Description of the task: Give back the full listing, character for character, with no pictures.

Source data:
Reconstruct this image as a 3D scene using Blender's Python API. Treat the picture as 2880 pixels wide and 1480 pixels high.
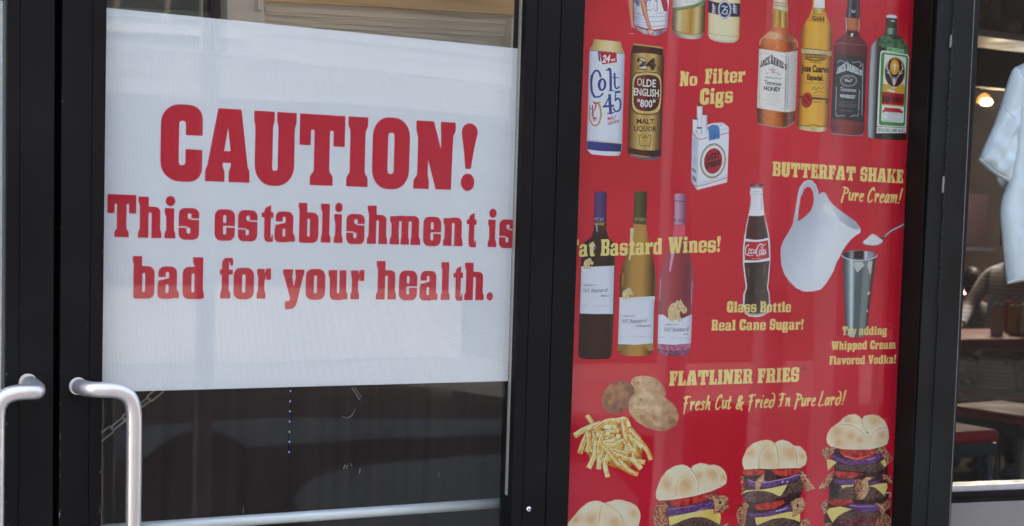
import bpy, math, random
import numpy as np
from mathutils import Vector, Matrix, noise
from mathutils.geometry import delaunay_2d_cdt
random.seed(7)
scene = bpy.context.scene
for o in list(bpy.data.objects): bpy.data.objects.remove(o, do_unlink=True)

# ------------------------------------------------------------------ camera
F = 4150.0; CX, CY = 1440.0, 923.0                # focal length and principal point in photo pixels (2880 x 1480)
vh = Vector((9040 - CX, -(868 - CY), -F)).normalized()
vxv = -((-(868 - CY)) * -(56600 - CY) + F * F) / (9040 - CX)
upc = Vector((-vxv, (56600 - CY), F)).normalized()
upc = (upc - vh * upc.dot(vh)).normalized()
yc = upc.cross(vh)
M_wc = Matrix((vh, yc, upc)).transposed()          # world -> camera
M_cw = M_wc.transposed()                           # camera -> world
CAM = Vector((0.0, -2.6, 1.60))
cam_d = bpy.data.cameras.new('camera'); cam = bpy.data.objects.new('camera', cam_d)
scene.collection.objects.link(cam)
cam.matrix_world = Matrix.Translation(CAM) @ M_cw.to_4x4()
cam_d.sensor_width = 36; cam_d.sensor_fit = 'HORIZONTAL'
cam_d.lens = 36 * F / 2880
cam_d.shift_x = 0.0; cam_d.shift_y = (CY - 740) / 2880
cam_d.clip_end = 500; cam_d.clip_start = 0.05
cam_d.dof.use_dof = True; cam_d.dof.focus_distance = 2.95; cam_d.dof.aperture_fstop = 6.3
scene.camera = cam

def ray(px, py):
    return (M_cw @ Vector(((px - CX) / F, -(py - CY) / F, -1.0)))
def P(px, py, Y=0.0):
    d = ray(px, py); t = (Y - CAM.y) / d.y
    return CAM + d * t
def PZ(px, py, Z):
    return CAM + ray(px, py) * Z
def R(px, py, d):                                  # a point across the street that the glass mirrors at this place
    p = P(px, py, d); return Vector((p.x, -p.y, p.z))

# ------------------------------------------------------------------ world, sun, exposure
w = bpy.data.worlds.new('World'); scene.world = w; w.use_nodes = True
nt = w.node_tree; nt.nodes.clear()
sky = nt.nodes.new('ShaderNodeTexSky'); sky.sky_type = 'NISHITA'; sky.sun_disc = False
SUN_EL, SUN_AZ = math.radians(38), math.radians(-25)     # azimuth measured from +Y towards +X: the sun stands behind the shop
sky.sun_elevation = SUN_EL; sky.sun_rotation = SUN_AZ
sky.air_density = 0.7; sky.dust_density = 10.0; sky.ozone_density = 0.0
bg = nt.nodes.new('ShaderNodeBackground'); bg.inputs[1].default_value = 0.15
wo = nt.nodes.new('ShaderNodeOutputWorld')
nt.links.new(sky.outputs[0], bg.inputs[0]); nt.links.new(bg.outputs[0], wo.inputs[0])
sun_d = bpy.data.lights.new('sun', 'SUN'); sun_d.energy = 5.0; sun_d.angle = math.radians(0.5); sun_d.color = (1, .94, .86)
sun = bpy.data.objects.new('sun', sun_d); scene.collection.objects.link(sun)
sdir = Vector((math.sin(SUN_AZ) * math.cos(SUN_EL), math.cos(SUN_AZ) * math.cos(SUN_EL), math.sin(SUN_EL)))
sun.rotation_euler = sdir.to_track_quat('Z', 'Y').to_euler()
scene.view_settings.view_transform = 'Standard'; scene.view_settings.look = 'None'
scene.view_settings.exposure = 3.38; scene.view_settings.gamma = 1.0
scene.view_settings.use_curve_mapping = False
scene.render.engine = 'CYCLES'
scene.cycles.transparent_max_bounces = 16
scene.cycles.max_bounces = 8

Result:
Reconstruct this image as a 3D scene using Blender's Python API. Treat the picture as 2880 pixels wide and 1480 pixels high.
import bpy, math, random
import numpy as np
from mathutils import Vector, Matrix, noise
from mathutils.geometry import delaunay_2d_cdt
random.seed(7)
scene = bpy.context.scene
for o in list(bpy.data.objects): bpy.data.objects.remove(o, do_unlink=True)

# ------------------------------------------------------------------ camera
F = 4150.0; CX, CY = 1440.0, 923.0                # focal length and principal point in photo pixels (2880 x 1480)
vh = Vector((9040 - CX, -(868 - CY), -F)).normalized()
vxv = -((-(868 - CY)) * -(56600 - CY) + F * F) / (9040 - CX)
upc = Vector((-vxv, (56600 - CY), F)).normalized()
upc = (upc - vh * upc.dot(vh)).normalized()
yc = upc.cross(vh)
M_wc = Matrix((vh, yc, upc)).transposed()          # world -> camera
M_cw = M_wc.transposed()                           # camera -> world
CAM = Vector((0.0, -2.6, 1.60))
cam_d = bpy.data.cameras.new('camera'); cam = bpy.data.objects.new('camera', cam_d)
scene.collection.objects.link(cam)
cam.matrix_world = Matrix.Translation(CAM) @ M_cw.to_4x4()
cam_d.sensor_width = 36; cam_d.sensor_fit = 'HORIZONTAL'
cam_d.lens = 36 * F / 2880
cam_d.shift_x = 0.0; cam_d.shift_y = (CY - 740) / 2880
cam_d.clip_end = 500; cam_d.clip_start = 0.05
cam_d.dof.use_dof = True; cam_d.dof.focus_distance = 2.95; cam_d.dof.aperture_fstop = 6.3
scene.camera = cam

def ray(px, py):
    return (M_cw @ Vector(((px - CX) / F, -(py - CY) / F, -1.0)))
def P(px, py, Y=0.0):
    d = ray(px, py); t = (Y - CAM.y) / d.y
    return CAM + d * t
def PZ(px, py, Z):
    return CAM + ray(px, py) * Z
def R(px, py, d):                                  # a point across the street that the glass mirrors at this place
    p = P(px, py, d); return Vector((p.x, -p.y, p.z))

# ------------------------------------------------------------------ world, sun, exposure
w = bpy.data.worlds.new('World'); scene.world = w; w.use_nodes = True
nt = w.node_tree; nt.nodes.clear()
sky = nt.nodes.new('ShaderNodeTexSky'); sky.sky_type = 'NISHITA'; sky.sun_disc = False
SUN_EL, SUN_AZ = math.radians(38), math.radians(-25)     # azimuth measured from +Y towards +X: the sun stands behind the shop
sky.sun_elevation = SUN_EL; sky.sun_rotation = SUN_AZ
sky.air_density = 0.7; sky.dust_density = 10.0; sky.ozone_density = 0.0
bg = nt.nodes.new('ShaderNodeBackground'); bg.inputs[1].default_value = 0.15
wo = nt.nodes.new('ShaderNodeOutputWorld')
nt.links.new(sky.outputs[0], bg.inputs[0]); nt.links.new(bg.outputs[0], wo.inputs[0])
sun_d = bpy.data.lights.new('sun', 'SUN'); sun_d.energy = 5.0; sun_d.angle = math.radians(0.5); sun_d.color = (1, .94, .86)
sun = bpy.data.objects.new('sun', sun_d); scene.collection.objects.link(sun)
sdir = Vector((math.sin(SUN_AZ) * math.cos(SUN_EL), math.cos(SUN_AZ) * math.cos(SUN_EL), math.sin(SUN_EL)))
sun.rotation_euler = sdir.to_track_quat('Z', 'Y').to_euler()
scene.view_settings.view_transform = 'Standard'; scene.view_settings.look = 'None'
scene.view_settings.exposure = 3.38; scene.view_settings.gamma = 1.0
scene.view_settings.use_curve_mapping = False
scene.render.engine = 'CYCLES'
scene.cycles.transparent_max_bounces = 16
scene.cycles.max_bounces = 8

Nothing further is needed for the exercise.